Me and my mum are polar opposites when it comes to fashion tastes. She likes baby blues, dusky pinks and lilacs, Jackie E, frilly blouses and delicate heels with sequins. I like blacks and reds, chocolate lip gloss, Kinki Gerlinki and red patent ballet flats with white spots. She has a fabulous relationship with her hairdresser. My fiancé cuts my hair over the sink in the bathroom. Mum would prefer my clothes with cleaner hemlines and feminine hues. I tend to only like her clothes when they become retro. But then, she’s my mum, right? There should be a generation between our outfits. Otherwise everyone would think we were sisters and I still recoil over that confusion…
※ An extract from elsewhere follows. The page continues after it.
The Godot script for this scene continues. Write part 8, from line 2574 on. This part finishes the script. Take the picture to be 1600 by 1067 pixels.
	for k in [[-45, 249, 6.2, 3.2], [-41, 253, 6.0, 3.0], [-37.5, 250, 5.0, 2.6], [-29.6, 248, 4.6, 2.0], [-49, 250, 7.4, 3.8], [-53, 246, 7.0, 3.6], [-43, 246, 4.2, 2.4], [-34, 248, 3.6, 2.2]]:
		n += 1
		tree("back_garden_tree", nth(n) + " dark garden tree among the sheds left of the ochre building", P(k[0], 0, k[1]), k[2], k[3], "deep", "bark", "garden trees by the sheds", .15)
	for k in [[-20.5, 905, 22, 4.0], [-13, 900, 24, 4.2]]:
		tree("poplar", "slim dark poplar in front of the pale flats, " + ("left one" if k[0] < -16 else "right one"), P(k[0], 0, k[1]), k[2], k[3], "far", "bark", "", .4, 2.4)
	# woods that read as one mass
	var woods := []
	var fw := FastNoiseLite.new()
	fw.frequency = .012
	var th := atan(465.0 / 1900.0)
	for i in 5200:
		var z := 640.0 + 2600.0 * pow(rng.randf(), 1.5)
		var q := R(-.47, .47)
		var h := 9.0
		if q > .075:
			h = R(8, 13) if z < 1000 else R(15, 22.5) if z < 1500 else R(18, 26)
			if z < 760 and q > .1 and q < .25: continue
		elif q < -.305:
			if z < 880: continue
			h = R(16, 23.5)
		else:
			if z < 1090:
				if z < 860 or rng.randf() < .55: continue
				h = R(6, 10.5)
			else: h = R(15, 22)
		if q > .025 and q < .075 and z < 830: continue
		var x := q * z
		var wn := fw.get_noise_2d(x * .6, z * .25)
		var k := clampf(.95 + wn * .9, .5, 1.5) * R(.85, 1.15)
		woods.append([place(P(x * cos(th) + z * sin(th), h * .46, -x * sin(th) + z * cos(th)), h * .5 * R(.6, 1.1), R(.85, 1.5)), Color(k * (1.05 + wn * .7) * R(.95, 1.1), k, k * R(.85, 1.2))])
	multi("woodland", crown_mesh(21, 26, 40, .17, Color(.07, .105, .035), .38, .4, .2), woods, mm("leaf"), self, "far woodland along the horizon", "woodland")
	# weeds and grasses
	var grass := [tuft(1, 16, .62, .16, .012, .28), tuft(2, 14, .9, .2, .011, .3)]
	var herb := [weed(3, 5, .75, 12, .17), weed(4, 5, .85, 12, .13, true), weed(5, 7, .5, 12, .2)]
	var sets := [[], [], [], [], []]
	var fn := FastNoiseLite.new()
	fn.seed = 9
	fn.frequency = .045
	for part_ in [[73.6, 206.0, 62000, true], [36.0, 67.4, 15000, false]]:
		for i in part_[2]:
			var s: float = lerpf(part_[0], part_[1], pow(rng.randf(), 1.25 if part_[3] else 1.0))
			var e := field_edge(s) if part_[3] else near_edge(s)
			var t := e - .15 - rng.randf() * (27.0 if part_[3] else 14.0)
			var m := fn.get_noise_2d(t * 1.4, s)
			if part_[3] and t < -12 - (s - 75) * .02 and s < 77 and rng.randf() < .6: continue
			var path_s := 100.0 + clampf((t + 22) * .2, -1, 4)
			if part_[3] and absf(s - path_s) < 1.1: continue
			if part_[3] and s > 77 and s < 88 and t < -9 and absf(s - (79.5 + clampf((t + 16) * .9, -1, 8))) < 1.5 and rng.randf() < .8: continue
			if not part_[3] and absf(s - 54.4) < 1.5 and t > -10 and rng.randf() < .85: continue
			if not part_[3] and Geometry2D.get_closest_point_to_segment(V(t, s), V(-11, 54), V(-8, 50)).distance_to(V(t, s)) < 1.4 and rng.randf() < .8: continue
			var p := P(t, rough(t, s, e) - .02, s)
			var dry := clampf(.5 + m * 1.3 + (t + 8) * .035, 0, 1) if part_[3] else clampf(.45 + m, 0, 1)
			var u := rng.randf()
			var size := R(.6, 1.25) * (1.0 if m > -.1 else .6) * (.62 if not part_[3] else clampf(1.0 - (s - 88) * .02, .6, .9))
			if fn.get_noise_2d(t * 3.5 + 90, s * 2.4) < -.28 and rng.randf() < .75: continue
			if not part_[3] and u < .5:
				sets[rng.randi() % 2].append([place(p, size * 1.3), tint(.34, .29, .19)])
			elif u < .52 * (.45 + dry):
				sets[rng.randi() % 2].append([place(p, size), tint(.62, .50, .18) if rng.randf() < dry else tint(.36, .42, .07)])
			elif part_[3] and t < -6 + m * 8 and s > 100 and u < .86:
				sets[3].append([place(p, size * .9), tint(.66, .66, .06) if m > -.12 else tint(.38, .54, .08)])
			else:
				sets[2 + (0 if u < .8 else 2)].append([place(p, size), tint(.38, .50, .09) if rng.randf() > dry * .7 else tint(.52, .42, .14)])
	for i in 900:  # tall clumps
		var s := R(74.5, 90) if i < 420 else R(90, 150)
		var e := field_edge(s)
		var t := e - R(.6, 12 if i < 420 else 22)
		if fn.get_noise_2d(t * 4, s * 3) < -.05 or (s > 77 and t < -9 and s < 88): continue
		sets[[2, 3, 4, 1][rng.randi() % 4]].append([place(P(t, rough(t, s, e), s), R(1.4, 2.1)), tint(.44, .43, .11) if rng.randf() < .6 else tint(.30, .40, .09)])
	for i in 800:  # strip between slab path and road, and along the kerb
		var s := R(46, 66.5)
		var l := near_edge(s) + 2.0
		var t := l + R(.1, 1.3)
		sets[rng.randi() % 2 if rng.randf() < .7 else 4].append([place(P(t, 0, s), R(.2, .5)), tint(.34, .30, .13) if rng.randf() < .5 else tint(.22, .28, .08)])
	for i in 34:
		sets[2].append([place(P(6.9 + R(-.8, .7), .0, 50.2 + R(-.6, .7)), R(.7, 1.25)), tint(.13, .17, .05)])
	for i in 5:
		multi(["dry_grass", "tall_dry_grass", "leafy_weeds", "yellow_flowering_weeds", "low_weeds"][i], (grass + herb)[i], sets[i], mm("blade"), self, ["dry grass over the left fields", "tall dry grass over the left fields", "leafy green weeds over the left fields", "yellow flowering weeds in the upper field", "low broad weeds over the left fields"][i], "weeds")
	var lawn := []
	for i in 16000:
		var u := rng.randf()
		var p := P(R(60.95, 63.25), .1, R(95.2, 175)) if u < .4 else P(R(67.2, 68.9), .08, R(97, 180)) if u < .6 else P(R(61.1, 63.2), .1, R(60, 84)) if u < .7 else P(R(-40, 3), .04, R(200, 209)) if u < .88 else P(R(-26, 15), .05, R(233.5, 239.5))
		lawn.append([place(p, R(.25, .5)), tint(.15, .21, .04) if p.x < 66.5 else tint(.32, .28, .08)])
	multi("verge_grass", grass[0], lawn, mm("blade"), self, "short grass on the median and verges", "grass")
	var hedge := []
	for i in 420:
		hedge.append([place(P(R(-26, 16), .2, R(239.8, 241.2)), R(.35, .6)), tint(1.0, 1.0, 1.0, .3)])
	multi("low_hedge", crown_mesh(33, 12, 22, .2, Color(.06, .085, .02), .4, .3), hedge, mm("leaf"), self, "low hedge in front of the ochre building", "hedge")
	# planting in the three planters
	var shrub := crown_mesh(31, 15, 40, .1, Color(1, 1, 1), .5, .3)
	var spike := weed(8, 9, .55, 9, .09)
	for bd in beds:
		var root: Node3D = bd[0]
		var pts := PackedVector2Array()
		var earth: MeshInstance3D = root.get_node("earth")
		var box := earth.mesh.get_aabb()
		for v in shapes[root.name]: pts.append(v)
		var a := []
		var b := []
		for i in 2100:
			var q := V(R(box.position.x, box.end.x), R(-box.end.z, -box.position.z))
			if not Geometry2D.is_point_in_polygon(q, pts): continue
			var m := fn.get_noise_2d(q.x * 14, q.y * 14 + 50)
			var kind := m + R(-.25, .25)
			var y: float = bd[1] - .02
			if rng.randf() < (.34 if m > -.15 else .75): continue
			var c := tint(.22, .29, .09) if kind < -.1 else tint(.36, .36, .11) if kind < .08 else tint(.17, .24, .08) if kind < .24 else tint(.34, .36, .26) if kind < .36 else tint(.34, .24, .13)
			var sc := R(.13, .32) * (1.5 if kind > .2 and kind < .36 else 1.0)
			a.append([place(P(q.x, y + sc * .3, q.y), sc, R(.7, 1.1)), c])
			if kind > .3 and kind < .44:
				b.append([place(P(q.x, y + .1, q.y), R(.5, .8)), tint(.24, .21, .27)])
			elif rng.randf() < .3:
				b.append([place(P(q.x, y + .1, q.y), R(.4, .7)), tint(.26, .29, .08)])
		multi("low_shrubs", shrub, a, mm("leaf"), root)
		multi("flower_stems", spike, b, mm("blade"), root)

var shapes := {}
Here are a few of the greatest gems in the vast collection of motherly advice:

Wear a good bra
Blessed with a generous chest I would myself inherit, my mother has always lectured me on the importance of a well-fitted bra. While other girls ran about in their cool Hey Sister cotton numbers, my mother warned me to strap myself into a secure Berlei or face the wrath of an unsightly droop in latter years. Mum was also, predictably, a fan of a more demure cleavage display. One of her best pieces of advice was to draw less attention to the décolletage in situations where you want people to take you seriously. There is nothing worse then being constantly interrupted by your own magnificent breasts.

Keep your nails clean
My mother has amazing smooth and shiny talons. Ever since year dot, I can remember Mum whittling away with her four-sided filer/buffer to achieve ten fingernails of distinction. "People always look at your hands" she says, gesturing wildly "So why not make them look nice?". Unfortunately I have never had the willpower. After years of horse-riding and blood sport netball, I was left with a sorry set of paws. Now about to brandish a rather expensive rock on my left hand, I am almost too ashamed to show it to anyone because of the horrific state of my nails. If only I'd taken better care.

Colour your world
When I was seventeen, my mother treated me to an invaluable bonding experience: we had our colours done. I don’t even know if anyone this side of the nineties still does this, but it is basically having a complex colour palette -like paint samples – held to your face and then being matched to a certain 'season' of colours. Then you get a little book of colours which 'suit' you, along with a list of colours you should avoid. Mum embraces her blues and lilacs because they look amazing on her. They bring out all of her best facial features – such as her eyes and the colour of her hair. Luckily I'm still "allowed" to wear black. But the most helpful advice from this experience was that I should try not to wear warm-shaded colours: i.e. I can wear a cool red, but not an orange-toned red. So even now I know what colours to look for to look my best - and no, it is definitely not that nasty mustard colour, blerch.
          
Slap on the Sun block
Mum is much fairer then I am and burns up like a sizzling lobster in the first glimpse of sunshine. But one look at her beautiful skin and you realise the benefits of a good relationship with sun block. Mum also taught me the merits of using a good toner. Which is why I still steal hers.

Sew much better
Sewing is becoming a bit of a lost art amongst my generation. So many of my friends would throw out clothes after a little hole appeared, or when fashion changes overnight and they decide they are too daggy to merit a place in their wardrobes. Mum taught me how to sew – and even though she still doesn’t trust me with her precious Bernina, seeing a way to rejuvenate clothes has saved my fashionable life. Mum showed me how to turn a pair of jeans into a stylish jean skirt (whose hem I then amended to illegal heights). Mum also told me that it is always important to keep a jar of odd buttons. Particularly when you are as sloppy a sewer as I am…

The irony is that my Mum now looks to me for fashion advice. "What do you think of this?" she asks, "On me, I mean". My mum always looks great - I only hope I look as great as her when I’m a mum. Happy Mother’s Day!